Ресники отпадают, поскольку у них только сыновья. У Фелдстейнов две дочери, но одна из них уже замужем, а другая уехала на год учиться в Европу. Должно быть, это Коэны. У них три дочери: Марша, Шейла и Рахель. Марша уже замужем. Шейла очень толста и непривлекательна для столь симпатичного молодого человека. Остается Рахель. Конечно же, это Рахель! Замечательная девушка!»
С этой мыслью Голдстейн нарушает молчание и улыбается незнакомцу:
– Ну что ж, могу поздравить вас с предстоящей женитьбой на Рахель Коэн.
– Ээ… мм… но, – заикается молодой человек, – мы никому об этом не говорили. Как вы узнали?
– Ну дак это же очевидно, – отвечает Голдстейн.
Притом что в истории показан достаточно тонкий процесс рассуждений, раввины Талмуда могут не понять, что это должно быть смешно. В конечном итоге некоторые отрывки из Талмуда могут убедить любого, что Шерлок Холмс был либо евреем, либо провел по меньшей мере несколько лет в ешиве. Можно легко представить себе молодого Холмса, углубленно обдумывающего следующее событие из Талмуда:
Как-то раз два еврея попали в плен на горе Кармель (в Палестине. – Примеч. пер.). Поскольку тот, кто их захватил, шел сзади, один из пленников сказал другому:
– Верблюд, который идет перед нами по дороге, слеп на один глаз и несет два бурдюка, один – с вином, а другой – с маслом. Один из погонщиков верблюдов еврей, а другой – язычник. Услышав разговор, их конвоир спросил:
– Откуда ты это знаешь? На что ему сказали:
– По траве, которая объедена только с одной стороны дороги – с той, на которую верблюд зряч, а с другой стороны трава не тронута. Очевидно и то, что у верблюда две поклажи, одна – с вином, а другая – с растительным маслом: капли вина впитываются [землей, и она остается влажной], а капли масла остаются на поверхности, и их заметно. Также очевиден и тот факт, что один из погонщиков еврей, а другой – нет, поскольку еврей отходит от дороги, чтобы справить нужду [что видно, если взглянуть на обочину], а второй погонщик – нет.
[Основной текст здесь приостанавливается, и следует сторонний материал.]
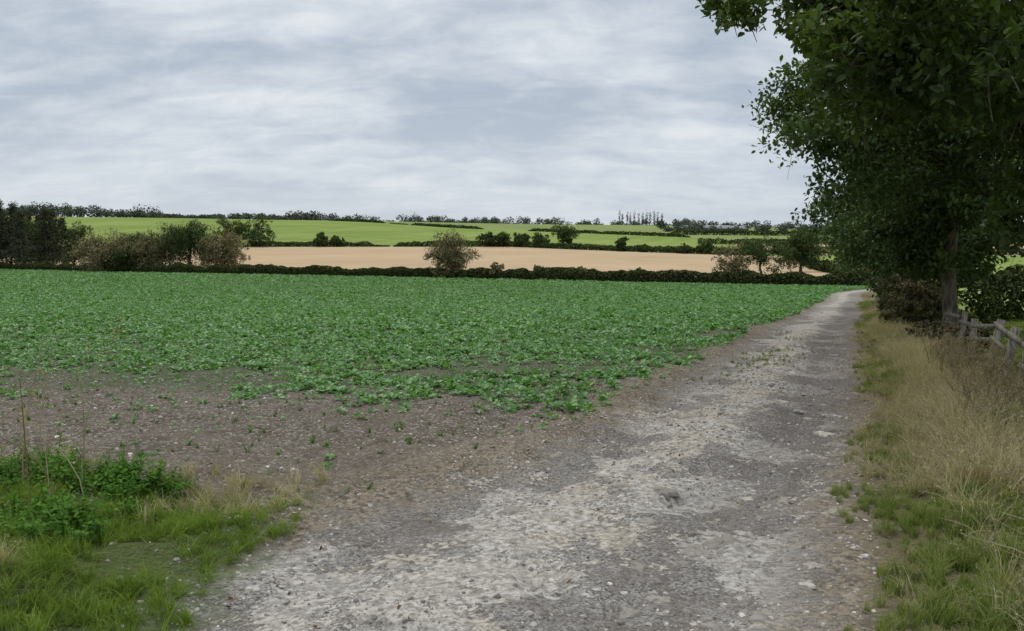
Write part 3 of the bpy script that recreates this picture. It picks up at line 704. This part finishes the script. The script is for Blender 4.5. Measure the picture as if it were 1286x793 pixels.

Продолжив путь, они нагнали верблюда, шедшего впереди них, и все оказалось так, как было описано. Тогда человек, взявший их в плен, поцеловал их в головы, привел к себе домой, приготовил для них еду и услуживал им… После этого он отпустил их на волю, и те благополучно добрались в родные места (Санhедрин, 104а). [32]
32
Я использовал перевод, приведенный у Александра Фейнсилвера в книге «Талмуд для наших дней» (New York: St. Martin ’s Press, 1980), стр. 254–255.
Единственное, чего не хватает в этой истории, – это чтобы плененные пожали плечами и сказали: «Ну это же очевидно».
Кал ва-кhомер – принцип логики Талмуда
Из принципов логической аргументации, использованной в Талмуде, наиболее известен кал ва-кhомер, что в классическом переводе Soncino Press передается латинским fortiori. Поскольку сегодня лишь некоторые знакомы с латынью, то лучше переводить это как «то насколько больше того», например, «если законы государства приговаривают людей к смерти за воровство, кал ва-кhомер должно быть наказание за преднамеренное убийство».
Талмуд приписывает происхождение кал ва-кhомер Mоисею. В своем последнем обращении к евреям он использовал эту аргументацию для выражения своей озабоченности их неверностью: «Если вы непокорны Богу, пока я живу с вами ныне, то насколько больший размах это примет после моей смерти?» (Второзаконие, 31:27). В начале своей карьеры Моисей даже обратил кал ва-кhомер против Господа, когда тот велел потребовать от фараона освободить евреев: «…сыны Израилевы не слушают меня: как же послушает меня фараон?» (Исход, 6:12).